▽

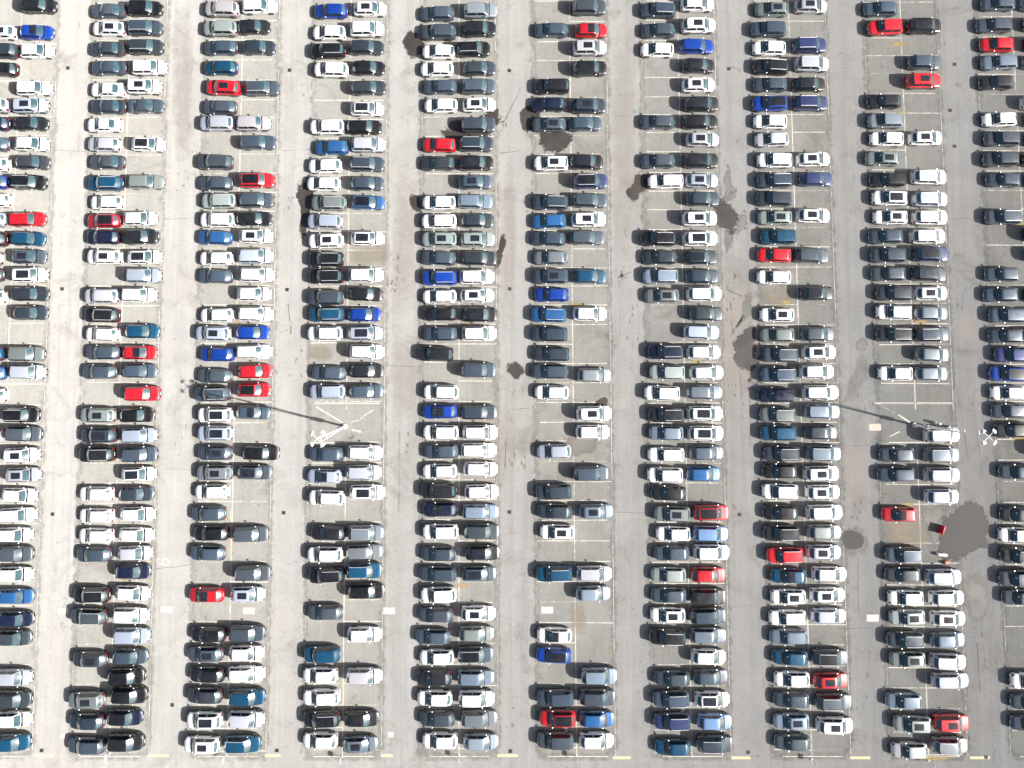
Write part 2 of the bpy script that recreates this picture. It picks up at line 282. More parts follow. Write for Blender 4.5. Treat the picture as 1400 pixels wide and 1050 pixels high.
# ------------------------------------------------------------------ flat sheets on the ground, with an 'edge' or 'wear' value per vertex
def sheet_obj(name, verts, faces, vals, attr, mat):
    me = bpy.data.meshes.new(name); me.from_pydata([tuple(v) for v in verts], [], faces); me.materials.append(mat); me.update()
    a = me.attributes.new(attr, 'FLOAT', 'POINT'); a.data.foreach_set('value', vals)
    o = bpy.data.objects.new(name, me); COL.objects.link(o); return o
def blob(name, pts, mat, z, label, feather=0.95):
    """A patch outlined in the lot: centre fan of rings; edge runs from 0 at the rim to 1 inside."""
    P = [at(u, v, z) for u, v in pts]; n0 = len(P); c0 = sum(P, Vector())/n0; P = [c0+(p-c0)*1.18 for p in P]
    ring = []
    for i in range(n0):                                   # round the outline off
        p0, p1, p2, p3 = P[i-1], P[i], P[(i+1) % n0], P[(i+2) % n0]
        for q in range(5):
            t = q/5
            ring.append(0.5*((2*p1)+(p2-p0)*t+(2*p0-5*p1+4*p2-p3)*t*t+(3*p1-p0-3*p2+p3)*t**3))
    c = sum(P, Vector())/n0; n = len(ring); verts, vals, faces = [], [], []
    fr = [0, 0.06, 0.12, 0.19, 0.27, 0.36, 0.48, 0.7]
    for k_ in fr:
        for p in ring: q = p.lerp(c, k_); q.z = z; verts.append(q); vals.append(min(1.2, k_/feather*1.6))
    verts.append(Vector((c.x, c.y, z))); vals.append(1.0)
    for i in range(len(fr)-1):
        for j in range(n): faces.append((i*n+j, i*n+(j+1) % n, (i+1)*n+(j+1) % n, (i+1)*n+j))
    L = (len(fr)-1)*n
    for j in range(n): faces.append((L+j, L+(j+1) % n, len(verts)-1))
    o = sheet_obj(name, verts, faces, vals, 'edge', mat); return tag(o, label, kind='structure')

class Lines:
    def __init__(s, z): s.v, s.f, s.a, s.z = [], [], [], z
    def seg(s, a, b, wid, wear):
        a, b = Vector((a[0], a[1], s.z)), Vector((b[0], b[1], s.z)); d = (b-a); n = Vector((-d.y, d.x, 0)).normalized()*wid/2
        k_ = max(1, int(d.length/1.2)); o = len(s.v)
        for i in range(k_+1):
            p = a+d*(i/k_); s.v += [p-n, p+n]; s.a += [wear, wear]
        for i in range(k_): s.f.append((o+2*i, o+2*i+2, o+2*i+3, o+2*i+1))
    def build(s, name, mat, label): return tag(sheet_obj(name, s.v, s.f, s.a, 'wear', mat), label, kind='structure')

# ------------------------------------------------------------------ the setting
g = MB(); S = 450
g.grid([[(-S+2*S*i/12, -S+2*S*j/12, 0) for j in range(13)] for i in range(13)], M['ground'], True)
tag(g.build('ground', smooth=False), 'weathered pale grey concrete and tarmac of the whole car park', kind='structure')

CENTRE = {0: ((30, 0), (9, 550)), 1: ((179, 0), (149.5, 1030)), 2: ((332, 40), (312, 950)), 3: ((479.5, 50), (468, 1030)), 4: ((627.5, 0), (627.5, 1030)),
          5: ((779, 50), (788, 1000)), 6: ((926, 0), (945.4, 1000)), 7: ((1078.5, 30), (1109, 1000)), 8: ((1230.5, 10), (1270.5, 1050)), 9: ((1383, 10), (1436, 1050))}
def cx_at(c, Y):
    a, b = at(*CENTRE[c][0]), at(*CENTRE[c][1]); return a.x+(b.x-a.x)*(Y-a.y)/(b.y-a.y)
Y_BOT = at(700, 1034).y; Y_TOP = at(700, -60).y
HALF = 5.05
for c in CENTRE:
    verts, vals, faces = [], [], []; ny = 60
    for i in range(ny+1):
        Y = Y_BOT-0.6+(Y_TOP-Y_BOT+0.6)*i/ny
        for d, e in ((-HALF-0.9, 0), (-HALF+0.1, 0.6), (-HALF+1.2, 1), (HALF-1.2, 1), (HALF-0.1, 0.6), (HALF+0.9, 0)):
            verts.append((cx_at(c, Y)+d, Y, 0.004)); vals.append(e*(0.3 if i == 0 else 1))
    for i in range(ny):
        for j in range(5): faces.append((i*6+j, i*6+j+1, (i+1)*6+j+1, (i+1)*6+j))
    tag(sheet_obj('parking_bay_paving', verts, faces, vals, 'edge', M['bay']), 'darker tarmac strip of parking bays under one double row of cars', kind='structure')

parsed = []
for (c, side), txt in CARS.items():
    for tok in txt.split(','):
        y, x, code = tok.strip().split()
        p = at(float(x), float(y), 0.65)
        parsed.append(dict(c=c, side=side, v=float(y), u=float(x), col=code[0], fl=code[1:], p=p))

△

**Exercise aim**
Repeat the material verbatim. Do not carry over any picture.

**Solution to this exercise**
Write part 2 of the bpy script that recreates this picture. It picks up at line 282. More parts follow. Write for Blender 4.5. Treat the picture as 1400 pixels wide and 1050 pixels high.
# ------------------------------------------------------------------ flat sheets on the ground, with an 'edge' or 'wear' value per vertex
def sheet_obj(name, verts, faces, vals, attr, mat):
    me = bpy.data.meshes.new(name); me.from_pydata([tuple(v) for v in verts], [], faces); me.materials.append(mat); me.update()
    a = me.attributes.new(attr, 'FLOAT', 'POINT'); a.data.foreach_set('value', vals)
    o = bpy.data.objects.new(name, me); COL.objects.link(o); return o
def blob(name, pts, mat, z, label, feather=0.95):
    """A patch outlined in the lot: centre fan of rings; edge runs from 0 at the rim to 1 inside."""
    P = [at(u, v, z) for u, v in pts]; n0 = len(P); c0 = sum(P, Vector())/n0; P = [c0+(p-c0)*1.18 for p in P]
    ring = []
    for i in range(n0):                                   # round the outline off
        p0, p1, p2, p3 = P[i-1], P[i], P[(i+1) % n0], P[(i+2) % n0]
        for q in range(5):
            t = q/5
            ring.append(0.5*((2*p1)+(p2-p0)*t+(2*p0-5*p1+4*p2-p3)*t*t+(3*p1-p0-3*p2+p3)*t**3))
    c = sum(P, Vector())/n0; n = len(ring); verts, vals, faces = [], [], []
    fr = [0, 0.06, 0.12, 0.19, 0.27, 0.36, 0.48, 0.7]
    for k_ in fr:
        for p in ring: q = p.lerp(c, k_); q.z = z; verts.append(q); vals.append(min(1.2, k_/feather*1.6))
    verts.append(Vector((c.x, c.y, z))); vals.append(1.0)
    for i in range(len(fr)-1):
        for j in range(n): faces.append((i*n+j, i*n+(j+1) % n, (i+1)*n+(j+1) % n, (i+1)*n+j))
    L = (len(fr)-1)*n
    for j in range(n): faces.append((L+j, L+(j+1) % n, len(verts)-1))
    o = sheet_obj(name, verts, faces, vals, 'edge', mat); return tag(o, label, kind='structure')

class Lines:
    def __init__(s, z): s.v, s.f, s.a, s.z = [], [], [], z
    def seg(s, a, b, wid, wear):
        a, b = Vector((a[0], a[1], s.z)), Vector((b[0], b[1], s.z)); d = (b-a); n = Vector((-d.y, d.x, 0)).normalized()*wid/2
        k_ = max(1, int(d.length/1.2)); o = len(s.v)
        for i in range(k_+1):
            p = a+d*(i/k_); s.v += [p-n, p+n]; s.a += [wear, wear]
        for i in range(k_): s.f.append((o+2*i, o+2*i+2, o+2*i+3, o+2*i+1))
    def build(s, name, mat, label): return tag(sheet_obj(name, s.v, s.f, s.a, 'wear', mat), label, kind='structure')

# ------------------------------------------------------------------ the setting
g = MB(); S = 450
g.grid([[(-S+2*S*i/12, -S+2*S*j/12, 0) for j in range(13)] for i in range(13)], M['ground'], True)
tag(g.build('ground', smooth=False), 'weathered pale grey concrete and tarmac of the whole car park', kind='structure')

CENTRE = {0: ((30, 0), (9, 550)), 1: ((179, 0), (149.5, 1030)), 2: ((332, 40), (312, 950)), 3: ((479.5, 50), (468, 1030)), 4: ((627.5, 0), (627.5, 1030)),
          5: ((779, 50), (788, 1000)), 6: ((926, 0), (945.4, 1000)), 7: ((1078.5, 30), (1109, 1000)), 8: ((1230.5, 10), (1270.5, 1050)), 9: ((1383, 10), (1436, 1050))}
def cx_at(c, Y):
    a, b = at(*CENTRE[c][0]), at(*CENTRE[c][1]); return a.x+(b.x-a.x)*(Y-a.y)/(b.y-a.y)
Y_BOT = at(700, 1034).y; Y_TOP = at(700, -60).y
HALF = 5.05
for c in CENTRE:
    verts, vals, faces = [], [], []; ny = 60
    for i in range(ny+1):
        Y = Y_BOT-0.6+(Y_TOP-Y_BOT+0.6)*i/ny
        for d, e in ((-HALF-0.9, 0), (-HALF+0.1, 0.6), (-HALF+1.2, 1), (HALF-1.2, 1), (HALF-0.1, 0.6), (HALF+0.9, 0)):
            verts.append((cx_at(c, Y)+d, Y, 0.004)); vals.append(e*(0.3 if i == 0 else 1))
    for i in range(ny):
        for j in range(5): faces.append((i*6+j, i*6+j+1, (i+1)*6+j+1, (i+1)*6+j))
    tag(sheet_obj('parking_bay_paving', verts, faces, vals, 'edge', M['bay']), 'darker tarmac strip of parking bays under one double row of cars', kind='structure')

parsed = []
for (c, side), txt in CARS.items():
    for tok in txt.split(','):
        y, x, code = tok.strip().split()
        p = at(float(x), float(y), 0.65)
        parsed.append(dict(c=c, side=side, v=float(y), u=float(x), col=code[0], fl=code[1:], p=p))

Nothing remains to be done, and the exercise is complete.